Omdat ook het strafrecht en strafrechtelijke procedures, bijvoorbeeld als gevolg van wetswijzigingen en jurisprudentie, in binnen- en buitenland voortdurend aan veranderingen onderhevig zijn, is het noodzakelijk dat een tolk zijn kennis en vaardigheden onderhoudt via bijscholing. De tolk moet aantoonbaar minimaal 4 uur per jaar besteden aan bijscholing op het gebied van de strafrechtspleging en de terminologie van het materieel strafrecht en het strafprocesrecht van het land of gebied waar de brontaal de standaardtaal is om voor verlenging van de vermelding van de specialisatie in aanmerking te kunnen komen. Omdat in het kader van de verlenging werkervaring dient te worden aangetoond en dit ook met revisie en intercollegiale toetsing kan worden aangetoond, heeft de Raad er van afgezien het advies van het Kwaliteitsinstituut op dit punt te volgen. Het is van belang dat de 20 PE-punten die in een volledige periode van vermelding van de specialisatie moeten worden geregistreerd op het gebied van scholingsactiviteiten die zien op deskundigheidsbevordering met betrekking tot de strafrechtspleging en de terminologie van het materieel strafrecht en het strafprocesrecht van het land of gebied waar de brontaal de standaard taal is en niet op dit punt concessies te doen door werkervaring en intervisie twee maal in te zetten als middel om aan de verlengingseisen te voldoen.
De bijscholingsverplichting geldt vanaf het moment van vermelding van de specialisatie en loopt tot het einde van de periode van inschrijving in het Rbtv. Als voorbeeld: een tolk staat sinds 1 mei 2021 in het Rbtv ingeschreven is op C1-niveau van het ERK. Als de tolk op het moment van inschrijving al is beëdigd, gaat een vermelding van de specialisatie ook op 1 mei 2021 in. De periode van inschrijving in het Rbtv loopt tot en met 31 april 2026. De specialisatie wordt vanaf die datum ook niet meer vermeld. De inschrijving in het Rbtv brengt een bijscholingsverplichting van 80 PE-punten met zich vanaf 1 mei 2021 tot en met 30 april 2026. Van die 80 PE-punten moeten er per jaar gemiddeld 4 PE-punten worden besteed aan de specialisatie, deskundigheidsbevordering op het gebied van de strafrechtspleging en de terminologie van het materieel strafrecht en het strafprocesrecht van het land of gebied waar de brontaal, de standaardtaal is, respectievelijk van het land of gebied waar de doeltaal, de standaardtaal is.
De Raad kan in bijzondere gevallen het verzoek ter advisering voorleggen aan de Commissie btv
De tolk zal een goede onderbouwing van de bijzonderheden in zijn geval moeten geven.
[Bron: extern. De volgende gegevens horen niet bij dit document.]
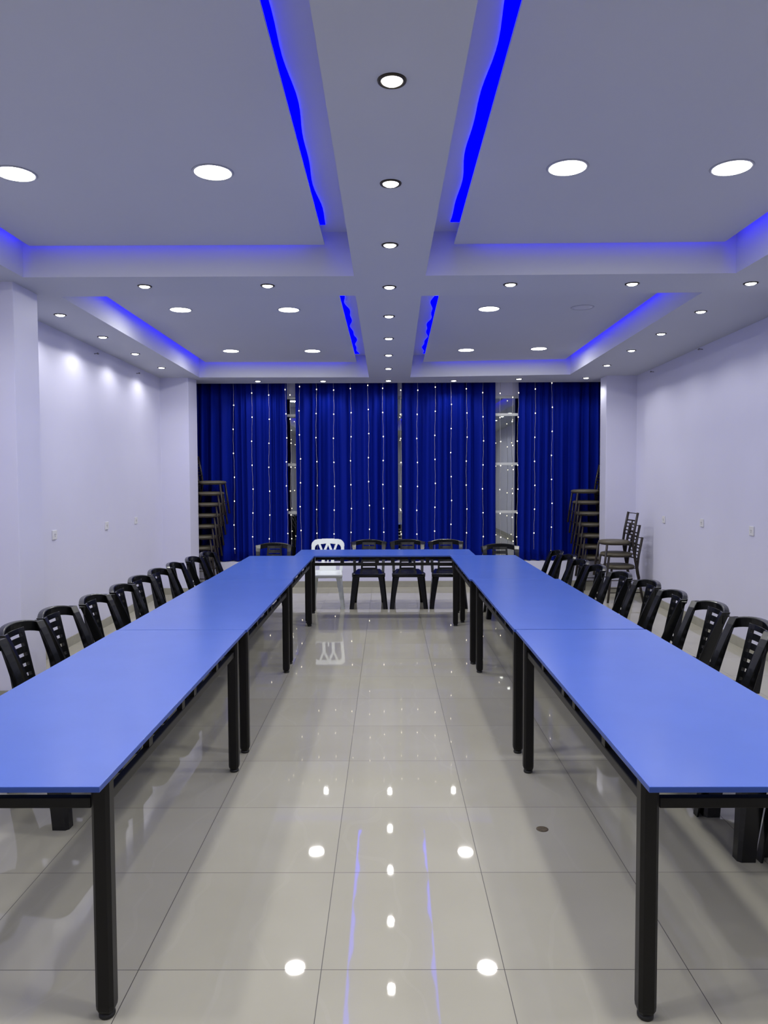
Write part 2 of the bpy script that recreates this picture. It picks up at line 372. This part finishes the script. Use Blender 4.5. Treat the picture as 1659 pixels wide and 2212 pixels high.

Het is aan de tolk om de bijzonderheid van zijn of haar situatie aan te tonen en die stukken die daartoe bijdragen in te dienen met het verzoek.
Er staan nu al veel ervaren ‘Tolken in strafzaken’ in het Rbtv vermeld. Deze tolken hebben eerder aangetoond te voldoen aan de specifieke eisen van kennis en vaardigheden. Het zijn doorgaans ervaren ‘Verhoortolken’. De vroegere specialisatie ‘Tolken in strafzaken’ gaat onder meer op in de specialisatie ‘Verhoortolk’. Deze overgangsregeling zorgt ervoor dat de vermelding ‘Tolk in strafzaken’ van rechtswege wordt omgezet in de vermelding ‘Verhoortolk’.
INTERCEPTIETOLK
Algemeen
Bij de totstandkoming van de specialisatie ‘Interceptietolk’ is een expertsessie met vertegenwoordigers van de NP georganiseerd. Bij deze bijeenkomst is vanuit de NP naar voren gebracht dat zij zich kan vinden in het uitgangspunt dat in beginsel steeds een C1-tolk, gespecialiseerd als Interceptietolk, wordt ingezet in taponderzoeken. Indien deze C1-specialist echter niet beschikbaar is, verkiest de NP de mogelijkheid om te kunnen uitwijken naar een gespecialiseerde B2-registertolk in plaats van het inzetten een C1-registertolk zonder enige affiniteit met het taptolken. Het gaat bij taptolken in het algemeen over 'alledaagse' gesprekken die via telecommunicatie worden gevoerd. Uitwijken naar een lager taalvaardigheidsniveau hoeft daarom volgens de NP niet bezwaarlijk te zijn. Wel dient verzekerd te zijn dat steeds een tolk wordt ingezet die de belangrijkste aspecten van het taptolken beheerst en die door de NP gescreend is.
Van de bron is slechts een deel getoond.